On May 24, 2022, the Company received a letter from the Listing Qualifications Staff of The Nasdaq Stock Market LLC (“Nasdaq”) indicating that, based upon the closing bid price of the Company’s common stock, par value $0.0001 per share (“Common Stock”), for the last 30 consecutive business days, the Company is not currently in compliance with the requirement to maintain a minimum bid price of $1.00 per share for continued listing on The Nasdaq Capital Market, as set forth in Nasdaq Listing Rule 5550(a)(2) (the “Notice”).

 

The Notice has no immediate effect on the continued listing status of the Company’s Common Stock on The Nasdaq Capital Market, and, therefore, the Company’s listing remains fully effective.

 

The Company is provided a compliance period of 180 calendar days from the date of the Notice, or until November 21, 2022, to regain compliance with the minimum closing bid requirement, pursuant to Nasdaq Listing Rule 5810(c)(3)(A).

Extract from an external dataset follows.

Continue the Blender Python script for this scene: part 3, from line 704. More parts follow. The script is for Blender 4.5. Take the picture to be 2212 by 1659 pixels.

If at any time before November 21, 2022, the closing bid price of the Company’s Common Stock closes at or above $1.00 per share for a minimum of 10 consecutive business days, subject to Nasdaq’s discretion to extend this period pursuant to Nasdaq Listing Rule 5810(c)(3)(G) to 20 consecutive business days, Nasdaq will provide written notification that the Company has achieved compliance with the minimum bid price requirement, and the matter would be resolved. If the Company does not regain compliance during the compliance period ending November 21, 2022, then Nasdaq may grant the Company a second 180 calendar day period to regain compliance, provided the Company meets the continued listing requirement for market value of publicly-held shares and all other initial listing standards for The Nasdaq Capital Market, other than the minimum closing bid price requirement, and notifies Nasdaq of its intent to cure the deficiency.

 

On May 23, 2022, we entered into an amending agreement (the “Amendment”) to the Amended and Restated Stock Purchase Agreement, dated as of October 1, 2021 (the “Original Agreement”), by and among the Company, The Nav People, Inc., a Delaware corporation d/b/a “365 Cannabis”) (the “365 Cannabis”) and Matthew Dredge, Ian Humphries, Jeff Kiehn, David Walker and Quartermain Investment Holdings Ltd. (collectively, the “Sellers”).

 

Pursuant to the Amendment, Section 2.04(a) of the Original Agreement was amended to provide that the Sellers could elect to have the potential earn-out payment described therein paid in cash or in shares of the Company or in any combination thereof. The Original Agreement previously had provided that the Company could elect whether to pay the earn-out payment in cash or in shares of the Company. Under the Amendment, if a Seller elects to have any portion of the earn-out payment paid in cash such amount payable will be reduced by 25%. Further, Section 2.04(b) of the Original Agreement was amendment to reflect the administrative handling of the earn-out payment to the Sellers in cash or shares of the Company.

 

Pursuant to the Amendment, Section 2.06 of the Original Agreement was amended to require that $100,000 the Second Post-Closing Payment (as defined in the Original Agreement) will be made at the end of June 2022 on the same day on which the Buyer’s end-of-month payroll is run and on each of the next four months thereafter, in each such month on the same day on which the Buyer’s end-of-month payroll is run.